- [SET TASK] Only the lines from the one with "M_LAND = mat_land();" through the one with "(.23, .23, .28), 3)" are to be restated, word for word, with both of them included.

┄┄┄┄┄┄┄┄┄┄┄┄┄┄┄┄┄┄┄┄

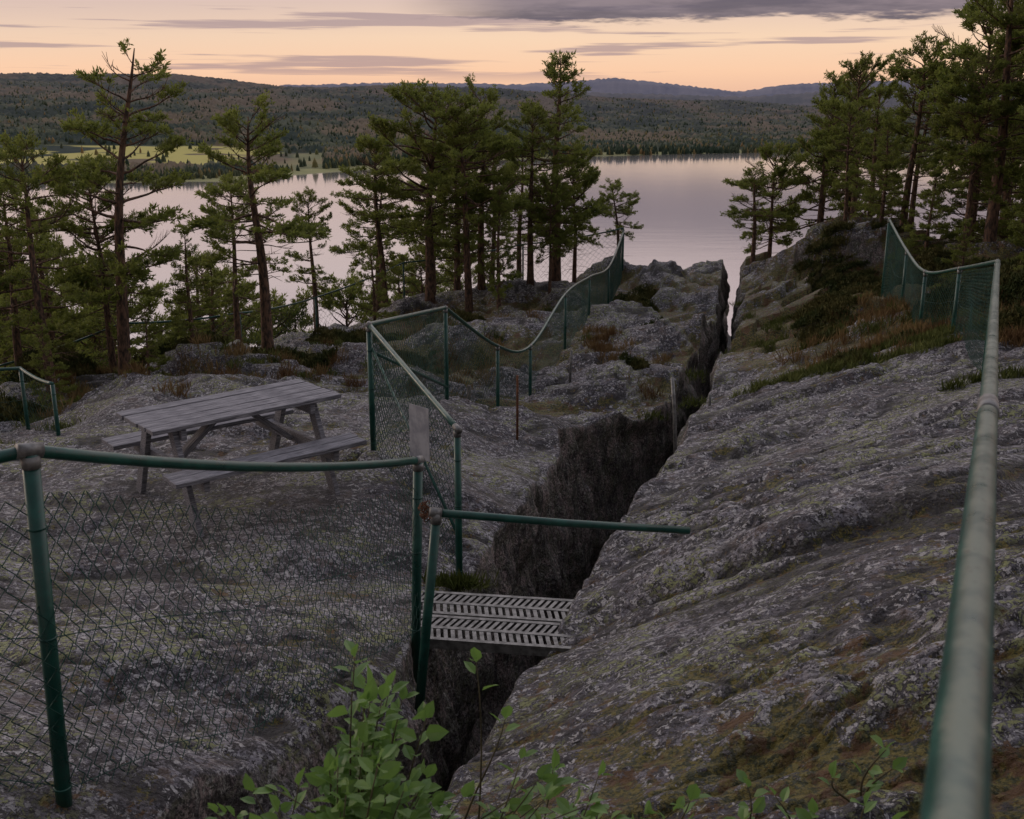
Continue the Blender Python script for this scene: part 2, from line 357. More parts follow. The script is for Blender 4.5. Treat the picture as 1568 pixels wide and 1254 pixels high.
def shore(a): return np.interp(a, [-.9, -.47, -.27, -.135, 0, .07, .2, .28, .6, .9], [1150, 1300, 1360, 1600, 1850, 1950, 2050, 2100, 1900, 1700])
def z1(a): return np.interp(a, [-.9, -.47, -.3, -.22, -.1, 0, .08, .2, .3, .9], [74, 66, 60, 46, 30, 12, -10, -28, -30, -20])
def land(a, r):
    rs = shore(a) * (1 + .02 * fbm(a * 9, a * 0, 1, 4))
    s = sst(0, 1, (r - rs - 450) / (4300 - rs - 450)) ** .9
    z = WATER - 3 + 7 * sst(-30, 60, r - rs) + (z1(a) - WATER - 4) * s
    z = z + 9 * sst(1560, 2000, r) * sst(.19, .27, -a) * (1 - s)
    z = z + s * 38 * fbm(a * 6, r / 600, 3, 4) * np.clip(s * 3, 0, 1)
    z = z - 70 * sst(4300, 5600, r)
    return z
def mat_land():
    m, nt, b = new_mat('far_forest')
    co = N(nt, 'ShaderNodeTexCoord').outputs['Object']
    s = N(nt, 'ShaderNodeSeparateXYZ'); nt.links.new(co, s.inputs[0]); x, y = s.outputs[0], s.outputs[1]
    n1 = noise(nt, co, 0.012, 6, 0.75); n2 = noise(nt, mapping(nt, co, (1, .6, 1)), 0.0035, 4, 0.65)
    c = mix(nt, mrange(nt, n1, .4, .6), (.035, .055, .045), (.12, .135, .085))
    c = mix(nt, mrange(nt, n2, .48, .56, 0, .75), c, (.22, .165, .11))
    c = mix(nt, mrange(nt, n2, .46, .38, 0, .8), c, (.030, .048, .042))
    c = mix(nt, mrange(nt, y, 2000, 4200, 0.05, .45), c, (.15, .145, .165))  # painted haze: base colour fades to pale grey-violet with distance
    fmask = math_(nt, 'MULTIPLY', mrange(nt, y, 1570, 1600), mrange(nt, y, 1970, 2010, 1, 0))
    fmask = math_(nt, 'MULTIPLY', fmask, mrange(nt, math_(nt, 'ADD', x, math_(nt, 'MULTIPLY', n2, 200)), -330, -300, 1, 0))
    c = mix(nt, math_(nt, 'MULTIPLY', fmask, mrange(nt, noise(nt, mapping(nt, co, (.6, 1, 1)), .01, 2), .46, .50)), c, (.50, .46, .16))
    z = s.outputs[2]
    sh = mrange(nt, z, -96.5, -95.5, 1, 0)
    c = mix(nt, math_(nt, 'MULTIPLY', sh, .9), c, (.36, .36, .18))
    nt.links.new(c, b.inputs['Base Color']); b.inputs['Roughness'].default_value = .95; b.inputs['Specular IOR Level'].default_value = .05
    return m
aa = np.linspace(-.85, .85, 640); rr = np.concatenate([np.linspace(1080, 2300, 130), np.linspace(2310, 5600, 280)])
A, Rr = np.meshgrid(aa, rr)
Z = land(A, Rr); inl = sst(60, 120, Rr - shore(A)); field = ((A < -.17) & (Rr > 1560) & (Rr < 2010)).astype(float)
Z = Z + inl * (1 - field) * (rng.random(Z.shape) ** 1.5 * 12)
V = np.stack([A * Rr, Rr, Z], -1).reshape(-1, 3); nr, nc = A.shape; idx = np.arange(nr * nc).reshape(nr, nc)
F = np.stack([idx[:-1, :-1], idx[:-1, 1:], idx[1:, 1:], idx[1:, :-1]], -1).reshape(-1, 4)
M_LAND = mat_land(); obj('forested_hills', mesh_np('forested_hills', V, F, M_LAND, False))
def ridge(name, r0, prof, col1, col2, seed):
    a = np.linspace(-.9, .9, 900); rows = [r0 - 900, r0 - 500, r0 - 200, r0, r0 + 500]; hs = [-.2, .45, .85, 1, .3]
    zt = np.interp(a, prof[0], prof[1]) + 6 * fbm(a * 25, a * 0, seed, 5)
    V = []
    for r, h in zip(rows, hs): V.append(np.stack([a * r, np.full_like(a, r), WATER + (zt - WATER) * h + rng.random(len(a)) * 9], -1))
    V = np.concatenate(V); idx = np.arange(len(rows) * len(a)).reshape(len(rows), len(a))
    F = np.stack([idx[:-1, :-1], idx[:-1, 1:], idx[1:, 1:], idx[1:, :-1]], -1).reshape(-1, 4)
    m = simple(name + '_mat', col1, col2, .004, .95, .05); obj(name, mesh_np(name, V, F, m, True))
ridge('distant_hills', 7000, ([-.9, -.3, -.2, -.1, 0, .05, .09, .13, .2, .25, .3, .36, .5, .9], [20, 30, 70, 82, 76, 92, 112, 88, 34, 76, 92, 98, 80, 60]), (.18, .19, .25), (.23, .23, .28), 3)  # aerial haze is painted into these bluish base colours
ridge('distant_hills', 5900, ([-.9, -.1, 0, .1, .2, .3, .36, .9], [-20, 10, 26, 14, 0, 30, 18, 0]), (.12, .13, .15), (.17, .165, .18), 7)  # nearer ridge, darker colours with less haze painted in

def forest():
    n = 22000
    a = rng.uniform(-.6, .6, n); r = shore(a) + 25 + (rng.random(n) ** 1.6) * 2300
    keep = ~((a < -.17) & (r > 1530) & (r < 2010) & (rng.random(n) > .06)); a, r = a[keep], r[keep]; n = len(a)
    x = a * r; y = r; z = land(a, r) - 1
    h = rng.uniform(8, 16, n) * np.where(r < 1560, .75, 1); w = h * rng.uniform(.16, .32, n)
    k = 5; th = np.arange(k) * 2 * np.pi / k
    V = np.zeros((n, 2 * k + 1, 3))
    for j in range(k):
        V[:, j] = np.stack([x + w * np.cos(th[j]), y + w * np.sin(th[j]), z + h * .12], -1)
        V[:, k + j] = np.stack([x + w * .75 * np.cos(th[j] + .4), y + w * .75 * np.sin(th[j] + .4), z + h * .5], -1)
    V[:, 2 * k] = np.stack([x, y, z + h], -1)
    F = []
    for j in range(k):
        j2 = (j + 1) % k; F += [(j, j2, k + j2), (j, k + j2, k + j), (k + j, k + j2, 2 * k)]
    F = np.array(F)[None] + (np.arange(n) * (2 * k + 1))[:, None, None]
    me = mesh_np('distant_forest', V.reshape(-1, 3), F.reshape(-1, 3))
    ms = [simple('conifer_far', (.040, .062, .042), (.09, .105, .062), .006, .9, .05), simple('birch_far', (.25, .17, .08), (.15, .16, .065), .008, .9, .05)]
    for m in ms: me.materials.append(m)
    mi = np.repeat((rng.random(n) < .17).astype(np.int32), 3 * k); me.polygons.foreach_set('material_index', mi)
    obj('distant_forest', me)
forest()

# ------------------------------------------------------------------ pines
def blades(P, D, nb, ln, wd, spread):
    P = np.repeat(P, nb, 0); D = np.repeat(D, nb, 0)
    d = D + rng.normal(0, spread, P.shape); d /= np.linalg.norm(d, axis=1)[:, None] + 1e-9
    s = np.cross(d, rng.normal(0, 1, P.shape)); s /= np.linalg.norm(s, axis=1)[:, None] + 1e-9
    l = rng.uniform(*ln, len(P))[:, None]; w = rng.uniform(*wd, len(P))[:, None]
    P = P + rng.normal(0, .012, P.shape)
    return np.stack([P, P + d * l * .55 + s * w * .6, P + d * l, P + d * l * .55 - s * w * .6], 1)
def pine_mesh(name, seed, H, cs, spread, lean=(0, 0), cone=False, gap=.12, nb=9, tr=.020, stp=.037):
    R = random.Random(seed); mb = MB(); ph = R.uniform(0, 6)
    def tp(f): return Vector((lean[0] * f ** 1.6 + .05 * math.sin(ph + f * 7) * f * H * .25, lean[1] * f ** 1.6 + .05 * math.cos(ph + f * 6) * f * H * .25, f * H))
    K = 14; mb.tube([tp(i / (K - 1)) - Vector((0, 0, .25 if i == 0 else 0)) for i in range(K)], [tr * H * (1 - i / (K - 1)) ** .75 * (1.25 if i == 0 else 1) + .008 for i in range(K)], 8)
    TP = []; TD = []
    z = cs * H
    while z < H * .985:
        f = (z - cs * H) / (H - cs * H); nl = R.choice([2, 3, 3, 4])
        a0 = R.uniform(0, 6.28)
        for k in range(nl):
            if R.random() < gap: continue
            if cone: pr = (1 - f) ** .8 * .95 + .09
            else: pr = ((1 - f) ** .45 * .85 + .15) * (.6 + .4 * min(1, f / .3))
            ln = spread * pr * R.uniform(.35, 1.2)
            az = a0 + k * 6.28 / nl + R.uniform(-.5, .5); el = math.radians(-10 + 55 * f * f + R.uniform(-14, 16))
            p = tp(z / H); pts = [p.copy()]; d = Vector((math.cos(az) * math.cos(el), math.sin(az) * math.cos(el), math.sin(el)))
            n = 7
            for i in range(n):
                d = (d + Vector((R.uniform(-.28, .28), R.uniform(-.28, .28), R.uniform(-.15, .21)))).normalized(); p = p + d * ln / n; pts.append(p.copy())
            r0 = .006 + .017 * ln
            mb.tube(pts, [r0 * (1 - .8 * i / n) for i in range(n + 1)], 4, cap=False)
            fol = R.random() > .12
            ns = max(3, int(ln / .075)); st = R.uniform(.35, .6)
            for j in range(ns):
                u = st + (1 - st) * (j + R.random() * .6) / ns
                u = min(u, .999); i0 = int(u * n); q = pts[i0].lerp(pts[i0 + 1], u * n - i0); dd = (pts[i0 + 1] - pts[i0]).normalized()
                side = dd.cross(Vector((0, 0, 1))); side = side.normalized() if side.length > .01 else Vector((1, 0, 0))
                sd = (dd * R.uniform(.5, 1.0) + side * (1 if j % 2 else -1) * R.uniform(.4, 1.1) + Vector((0, 0, R.uniform(-.15, .6)))).normalized()
                sl = (.13 + .34 * ln * (1.15 - u)) * R.uniform(.6, 1.2)
                e = q + sd * sl + Vector((0, 0, .15 * sl)); mid = q.lerp(e, .5) + Vector((0, 0, -.03 * sl))
                mb.tube([q, mid, e], [.006, .0045, .003], 3, cap=False)
                if not fol: continue
                nt_ = max(2, int(sl / .055))
                for t in range(nt_):
                    uu = .3 + .7 * (t + 1) / nt_; c = q.lerp(e, uu)
                    TP.append((c.x + R.gauss(0, .022), c.y + R.gauss(0, .022), c.z + R.gauss(0, .018))); w = (sd + Vector((0, 0, .55))).normalized(); TD.append((w.x, w.y, w.z))
            if fol:
                c = pts[-1]; TP.append(tuple(c)); TD.append((d.x, d.y, d.z + .3))
        z += H * stp * R.uniform(.4, 1.6) * (1 - .45 * f)
    for i in range(int(18 * cs / .4)):
        zz = R.uniform(.12, cs + .1) * H; p = tp(zz / H); az = R.uniform(0, 6.28); ln = R.uniform(.15, .8); d = Vector((math.cos(az), math.sin(az), R.uniform(-.3, .2)))
        e = p + d * ln; mb.tube([p, p.lerp(e, .5) + Vector((0, 0, .04)), e + Vector((R.uniform(-.1, .1), 0, R.uniform(-.1, .1)))], [.012, .008, .004], 3, cap=False)
    TP = np.array(TP); TD = np.array(TD)
    B = blades(TP, TD, nb, (.06, .115), (.014, .024), .65)
    nb0 = len(mb.v); nB = len(B)
    V = list(mb.v) + [tuple(v) for v in B.reshape(-1, 3)]
    F = list(mb.f) + [tuple(range(nb0 + i * 4, nb0 + i * 4 + 4)) for i in range(nB)]
    me = bpy.data.meshes.new(name); me.from_pydata(V, [], F); me.materials.append(M_BARK); me.materials.append(M_NEEDLE)
    me.polygons.foreach_set('material_index', [0] * len(mb.f) + [1] * nB); me.polygons.foreach_set('use_smooth', [True] * len(mb.f) + [False] * nB); me.update()
    return me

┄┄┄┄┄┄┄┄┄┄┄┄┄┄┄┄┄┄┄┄

- [SOLUTION TO THE EXERCISE]
M_LAND = mat_land(); obj('forested_hills', mesh_np('forested_hills', V, F, M_LAND, False))
def ridge(name, r0, prof, col1, col2, seed):
    a = np.linspace(-.9, .9, 900); rows = [r0 - 900, r0 - 500, r0 - 200, r0, r0 + 500]; hs = [-.2, .45, .85, 1, .3]
    zt = np.interp(a, prof[0], prof[1]) + 6 * fbm(a * 25, a * 0, seed, 5)
    V = []
    for r, h in zip(rows, hs): V.append(np.stack([a * r, np.full_like(a, r), WATER + (zt - WATER) * h + rng.random(len(a)) * 9], -1))
    V = np.concatenate(V); idx = np.arange(len(rows) * len(a)).reshape(len(rows), len(a))
    F = np.stack([idx[:-1, :-1], idx[:-1, 1:], idx[1:, 1:], idx[1:, :-1]], -1).reshape(-1, 4)
    m = simple(name + '_mat', col1, col2, .004, .95, .05); obj(name, mesh_np(name, V, F, m, True))
ridge('distant_hills', 7000, ([-.9, -.3, -.2, -.1, 0, .05, .09, .13, .2, .25, .3, .36, .5, .9], [20, 30, 70, 82, 76, 92, 112, 88, 34, 76, 92, 98, 80, 60]), (.18, .19, .25), (.23, .23, .28), 3)  # aerial haze is painted into these bluish base colours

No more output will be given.